I cannot help to think here of many who oppose wars (my self one of them, since I think we have mastered the age of reason so we don’t need to fight for ideological reasons any more-while people can, and do, die for more important things, like their lives) might have to rethink their stand. Sometimes when powers take a non-involved position people suffer. I’m specifically thinking of two necessary wars. One, the American civil war, that in my opinion came too late…ending slavery was one of the causes but most importantly, in brought this country to the modern times without any preparation. From slavery to modernism-what a disaster! I might get back to that some other time. The other, is the war against the Ottoman Empire. Not one single country could organize enough with others to un-friend them and end the tyranny of slavery all over Europe. When the Russians came south to help, they were negotiated to return, and so they did. Things of course did not happen the way I’m explaining them. They actually happened in a million other ways, depending on who is telling the story. And so my answer is that war and personal political preferences, either economic or ideological, always play apart.

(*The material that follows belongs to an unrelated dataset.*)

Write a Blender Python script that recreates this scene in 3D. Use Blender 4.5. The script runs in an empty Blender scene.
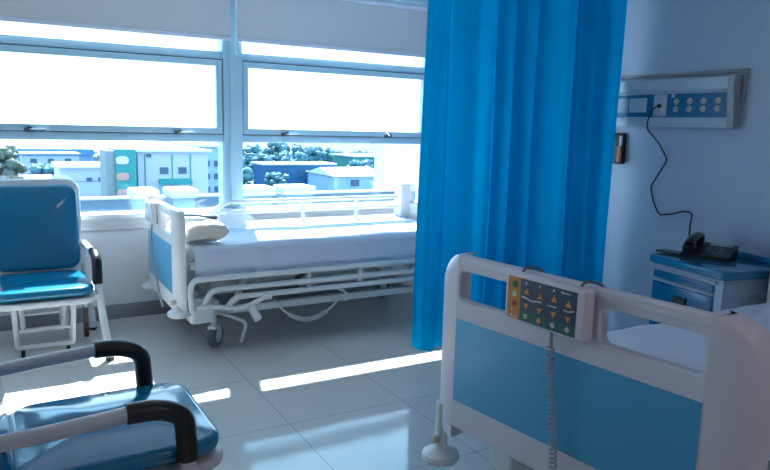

EBB in “The Greek Slave” judges the art as unauthentic, not because it is not beautiful, but because it has not captured the agony of the slave. In indirect ways she compares her poetry to that of the sculpture and knows that her poetry can make justice to the slaves as well as to the statue by pointing out its lack of honesty.
“They say Ideal beauty cannot enter
The house of anguish. On the threshold stands
An alien Image with enshackled hands
It is alien because it is not authentic and if we compare it to her poem, “the Runway Slave at Pilgrim’s Point” when she says, “wrong followed by a deeper wrong!” The idea of Pilgrims having been in the same place of slavery and murder, the only thing she does not bring up in her poem is a sense of freedom the Pilgrims sought, but its absence is the gap between that and slavery. The lack of promise of freedom untold results in slavery. Here EBB plays with the powers of language and art and the political power invested in both.